Managers at TGO’s publishing company have climbed down in the face of a legal challenge by the National Union of Journalists over the suspension of one of their officers.
Newsquest, owners of the outdoors magazine, reinstated Gordon Thomson, deputy father of chapel (workplace representative) after what it claims was a misunderstanding.
The reporter was suspended after refusing to obey an order to attend a meeting at which he understood he might have been disciplined, unless he was accompanied by a colleague, as permitted by employment law.
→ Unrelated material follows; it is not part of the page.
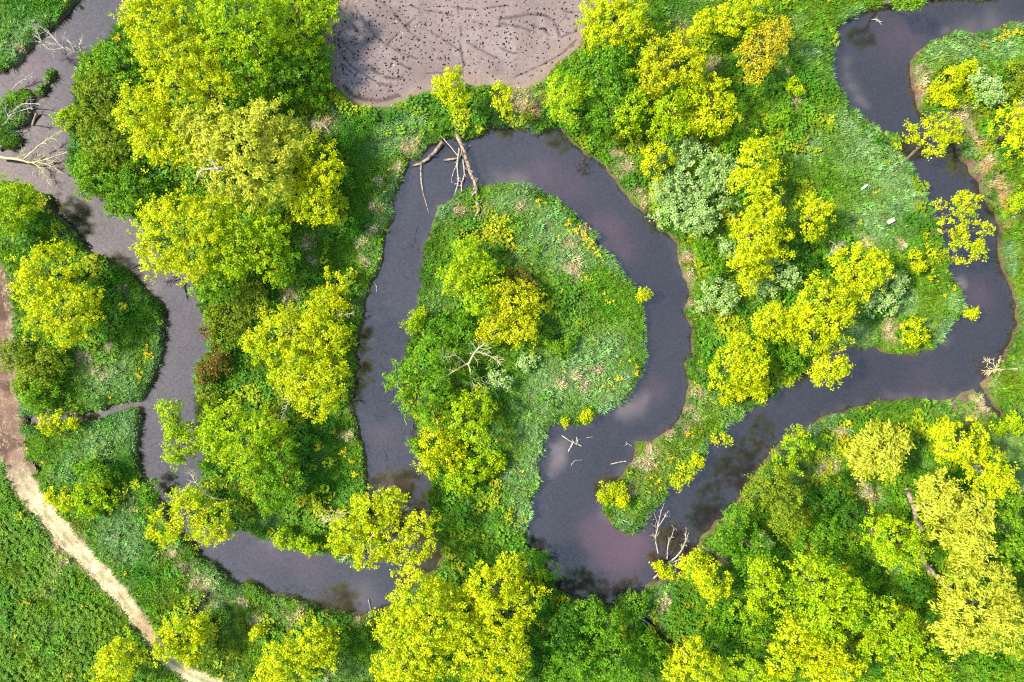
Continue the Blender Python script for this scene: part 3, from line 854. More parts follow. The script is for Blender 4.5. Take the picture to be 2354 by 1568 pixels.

Now, Donald Martin, editor of the Evening Times, a sister publication of The Great Outdoors, has told staff the meeting was informal and was not a disciplinary hearing. Martin says he is happy to ‘put this issue behind us’. The union had written a letter to managing director Tim Blott demanding Thomson’s immediate reinstatement and threatening to take out an interim interdict – the Scottish law equivalent of an injunction – unless this happened.
The dispute at the Glasgow editorial offices has become increasingly bitter after the strike by 200 members of the National Union of Journalists (NUJ), including members on TGO, which badly affected production of papers. The NUJ plans further action this weekend in pursuit of the dispute, which centres on £3m-worth of cuts and compulsory redundancies.
In the middle of the dispute, the management at Newsquest, which is owned by American media giant Gannett, tore up a recognition agreement with the NUJ, which puts conciliation procedures in limbo.
Trade unionists and members of the Scottish National Party had called for a boycott of the company’s publications if Thomson was not allowed back to his desk.